Двенадцать лет тому назад мы с В. приехали в этот день в Одессу по пути в Палестину. Какие сказочные перемены с тех пор! Мертвый, пустой порт, мертвый, загаженный город… Наши дети, внуки не будут в состоянии даже представить себе ту Россию, в которой мы когда-то (то есть вчера) жили, которую мы не ценили, не понимали, — всю эту мощь, сложность, богатство, счастье…
Перед тем как проснуться нынче утром, видел, что кто-то умирает, умер. Очень часто вижу теперь во сне смерти — умирает кто-нибудь из друзей, близких, родных, особенно часто брат Юлий, о котором страшно даже и подумать: как и чем живет, да и жив ли? Последнее известие о нем было от 6 декабря прошлого года. А письмо из Москвы к В. от 10 августа пришло только сегодня. Впрочем, почта русская кончилась уже давно, еще летом 17 года: с тех самых пор, как у нас впервые, на европейский лад, появился «министр почт и телеграфов». Тогда же появился впервые и «министр труда» — и тогда же вся Россия бросила работать. Да и сатана Каиновой злобы, кровожадности и самого дикого самоуправства дохнул на Россию именно в те дни, когда были провозглашены братство, равенство и свобода. Тогда сразу наступило исступление, острое умопомешательство. Все орали друг на друга за малейшее противоречие: «Я тебя арестую, сукин сын!» Меня в конце марта 17 года чуть не убил солдат на Арбатской площади — за то, что я позволил себе некоторую «свободу слова», послав к черту газету «Социал-Демократ», которую навязывал мне газетчик. Мерзавец солдат прекрасно понял, что он может сделать со мной все, что угодно, совершенно безнаказанно, — толпа, окружавшая нас, и газетчик сразу же оказались на его стороне: «В самом деле, товарищ, вы что же это брезгуете народной газетой в интересах трудящихся масс? Вы, значит, контрреволюционер?» — Как они одинаковы, все эти революции! Во время французской революции тоже сразу была создана целая бездна новых административных учреждений, хлынул целый потоп декретов, циркуляров, число комиссаров, — непременно почему-то комиссаров, — и вообще всяческих властей стало несметно, комитеты, союзы, партии росли, как грибы, и все «пожирали друг друга», образовался совсем новый, особый язык, «сплошь состоящий из высокопарнейших восклицаний вперемешку с самой площадной бранью по адресу грязных остатков издыхающей тирании…». Все это повторяется потому прежде всего, что одна из самых отличительных черт революций — бешеная жажда игры, лицедейства, позы, балагана. В человеке просыпается обезьяна.
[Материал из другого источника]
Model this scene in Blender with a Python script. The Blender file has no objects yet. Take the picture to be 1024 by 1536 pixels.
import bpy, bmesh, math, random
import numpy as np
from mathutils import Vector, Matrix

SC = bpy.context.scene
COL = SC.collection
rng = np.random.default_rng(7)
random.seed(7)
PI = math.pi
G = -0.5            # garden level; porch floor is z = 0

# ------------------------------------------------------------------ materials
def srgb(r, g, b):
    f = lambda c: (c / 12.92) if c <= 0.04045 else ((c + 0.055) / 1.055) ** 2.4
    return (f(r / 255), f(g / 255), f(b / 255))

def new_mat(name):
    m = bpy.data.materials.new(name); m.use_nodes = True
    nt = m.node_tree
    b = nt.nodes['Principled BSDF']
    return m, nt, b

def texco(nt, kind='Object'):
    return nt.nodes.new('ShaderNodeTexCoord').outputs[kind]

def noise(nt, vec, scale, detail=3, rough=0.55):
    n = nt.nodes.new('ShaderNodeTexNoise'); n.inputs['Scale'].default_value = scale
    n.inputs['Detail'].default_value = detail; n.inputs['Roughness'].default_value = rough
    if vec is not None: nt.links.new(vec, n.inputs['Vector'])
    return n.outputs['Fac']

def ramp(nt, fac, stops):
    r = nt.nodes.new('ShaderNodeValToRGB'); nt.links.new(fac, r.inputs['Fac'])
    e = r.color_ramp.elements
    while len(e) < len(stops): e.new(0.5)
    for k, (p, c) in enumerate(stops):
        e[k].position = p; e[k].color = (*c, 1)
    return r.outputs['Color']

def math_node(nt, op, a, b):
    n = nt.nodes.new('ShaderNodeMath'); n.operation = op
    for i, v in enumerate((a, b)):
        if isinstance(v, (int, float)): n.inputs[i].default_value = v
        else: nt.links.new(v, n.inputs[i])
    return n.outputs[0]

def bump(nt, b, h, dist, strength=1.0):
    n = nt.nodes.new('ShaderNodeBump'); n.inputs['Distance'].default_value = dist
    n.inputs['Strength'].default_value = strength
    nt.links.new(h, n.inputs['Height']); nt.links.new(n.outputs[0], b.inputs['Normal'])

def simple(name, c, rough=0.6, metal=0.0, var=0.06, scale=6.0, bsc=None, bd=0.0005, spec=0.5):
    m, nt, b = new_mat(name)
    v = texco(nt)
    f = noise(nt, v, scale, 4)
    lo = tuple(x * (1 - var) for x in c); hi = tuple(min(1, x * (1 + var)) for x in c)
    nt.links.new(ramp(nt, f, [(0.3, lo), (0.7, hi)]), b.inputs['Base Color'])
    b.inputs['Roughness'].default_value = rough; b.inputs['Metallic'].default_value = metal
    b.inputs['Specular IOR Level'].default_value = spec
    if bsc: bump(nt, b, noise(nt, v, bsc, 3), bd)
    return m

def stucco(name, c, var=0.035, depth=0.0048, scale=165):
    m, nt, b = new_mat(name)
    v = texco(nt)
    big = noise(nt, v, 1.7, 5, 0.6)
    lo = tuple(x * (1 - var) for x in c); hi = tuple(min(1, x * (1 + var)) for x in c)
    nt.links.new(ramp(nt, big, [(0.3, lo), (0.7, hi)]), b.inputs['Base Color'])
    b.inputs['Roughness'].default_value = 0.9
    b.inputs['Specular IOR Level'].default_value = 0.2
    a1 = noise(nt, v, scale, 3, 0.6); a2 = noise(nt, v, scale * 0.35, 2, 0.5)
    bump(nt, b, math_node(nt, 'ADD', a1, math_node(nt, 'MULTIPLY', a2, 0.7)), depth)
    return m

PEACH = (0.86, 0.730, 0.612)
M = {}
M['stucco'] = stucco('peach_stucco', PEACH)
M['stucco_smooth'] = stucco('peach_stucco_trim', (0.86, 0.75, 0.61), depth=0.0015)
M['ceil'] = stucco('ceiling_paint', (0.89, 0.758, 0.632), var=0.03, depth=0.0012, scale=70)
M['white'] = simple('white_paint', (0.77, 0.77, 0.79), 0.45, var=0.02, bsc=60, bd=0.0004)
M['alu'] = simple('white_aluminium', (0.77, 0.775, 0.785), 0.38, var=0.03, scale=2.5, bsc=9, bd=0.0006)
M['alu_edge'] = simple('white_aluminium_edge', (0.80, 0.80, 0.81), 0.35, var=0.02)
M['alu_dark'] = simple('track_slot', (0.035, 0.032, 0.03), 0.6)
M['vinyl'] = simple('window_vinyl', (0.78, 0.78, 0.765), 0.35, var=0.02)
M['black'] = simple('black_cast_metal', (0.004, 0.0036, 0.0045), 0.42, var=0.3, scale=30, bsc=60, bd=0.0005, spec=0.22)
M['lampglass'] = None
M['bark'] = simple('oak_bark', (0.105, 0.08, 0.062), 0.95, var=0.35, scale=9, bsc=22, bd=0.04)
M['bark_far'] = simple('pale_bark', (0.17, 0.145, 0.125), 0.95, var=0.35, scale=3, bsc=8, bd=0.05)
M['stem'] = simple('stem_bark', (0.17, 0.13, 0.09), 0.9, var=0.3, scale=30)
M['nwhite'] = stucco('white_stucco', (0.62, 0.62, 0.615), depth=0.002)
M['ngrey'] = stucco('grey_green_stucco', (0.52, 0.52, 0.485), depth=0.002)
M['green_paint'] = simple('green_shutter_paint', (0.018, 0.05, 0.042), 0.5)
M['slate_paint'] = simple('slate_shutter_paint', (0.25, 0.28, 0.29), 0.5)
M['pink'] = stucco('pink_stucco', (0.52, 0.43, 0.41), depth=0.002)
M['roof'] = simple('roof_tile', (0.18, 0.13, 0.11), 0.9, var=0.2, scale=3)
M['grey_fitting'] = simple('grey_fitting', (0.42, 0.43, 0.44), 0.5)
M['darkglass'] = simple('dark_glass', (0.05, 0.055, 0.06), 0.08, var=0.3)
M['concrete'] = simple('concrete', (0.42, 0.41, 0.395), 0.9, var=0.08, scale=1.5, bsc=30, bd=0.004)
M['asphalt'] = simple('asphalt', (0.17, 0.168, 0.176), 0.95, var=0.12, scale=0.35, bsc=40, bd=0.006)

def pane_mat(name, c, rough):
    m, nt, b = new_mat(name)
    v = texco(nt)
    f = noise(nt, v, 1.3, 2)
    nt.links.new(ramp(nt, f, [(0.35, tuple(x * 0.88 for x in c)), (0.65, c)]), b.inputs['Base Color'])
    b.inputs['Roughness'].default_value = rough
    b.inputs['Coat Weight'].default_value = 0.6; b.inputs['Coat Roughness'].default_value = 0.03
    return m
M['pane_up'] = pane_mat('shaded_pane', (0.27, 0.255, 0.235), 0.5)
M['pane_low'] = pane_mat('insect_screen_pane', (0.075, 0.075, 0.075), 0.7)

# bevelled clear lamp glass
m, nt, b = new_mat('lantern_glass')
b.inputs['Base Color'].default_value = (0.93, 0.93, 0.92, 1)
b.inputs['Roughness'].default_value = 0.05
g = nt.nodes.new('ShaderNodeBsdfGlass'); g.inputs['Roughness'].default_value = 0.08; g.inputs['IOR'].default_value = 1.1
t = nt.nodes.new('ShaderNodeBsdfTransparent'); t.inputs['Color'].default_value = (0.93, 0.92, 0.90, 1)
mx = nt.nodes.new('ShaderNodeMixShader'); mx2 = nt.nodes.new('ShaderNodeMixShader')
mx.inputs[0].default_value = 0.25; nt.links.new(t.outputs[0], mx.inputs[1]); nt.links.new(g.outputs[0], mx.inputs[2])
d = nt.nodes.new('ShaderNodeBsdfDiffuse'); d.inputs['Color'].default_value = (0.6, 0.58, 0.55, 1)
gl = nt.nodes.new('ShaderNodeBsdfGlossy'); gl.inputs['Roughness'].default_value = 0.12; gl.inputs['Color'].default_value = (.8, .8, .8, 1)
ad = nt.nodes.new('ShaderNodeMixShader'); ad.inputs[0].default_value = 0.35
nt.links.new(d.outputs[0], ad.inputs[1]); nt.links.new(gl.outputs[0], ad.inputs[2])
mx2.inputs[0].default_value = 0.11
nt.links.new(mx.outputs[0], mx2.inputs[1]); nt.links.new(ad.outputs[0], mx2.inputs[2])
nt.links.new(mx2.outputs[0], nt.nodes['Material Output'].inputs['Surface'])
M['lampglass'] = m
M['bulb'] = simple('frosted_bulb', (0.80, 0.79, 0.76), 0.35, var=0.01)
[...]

Ах, эти сны про смерть! Какое вообще громадное место занимает смерть в нашем и без того крохотном существовании! А про эти годы и говорить нечего: день и ночь живем в оргии смерти. И все во имя «светлого будущего», которое будто бы должно родиться именно из этого дьявольского мрака. И образовался на земле уже целый легион специалистов, подрядчиков по устроению человеческого благополучия. «А в каком же году наступит оно, это будущее?» — как спрашивает звонарь у Ибсена. Всегда говорят, что вот-вот: «Это будет последний и решительный бой!» — Вечная сказка про красного бычка.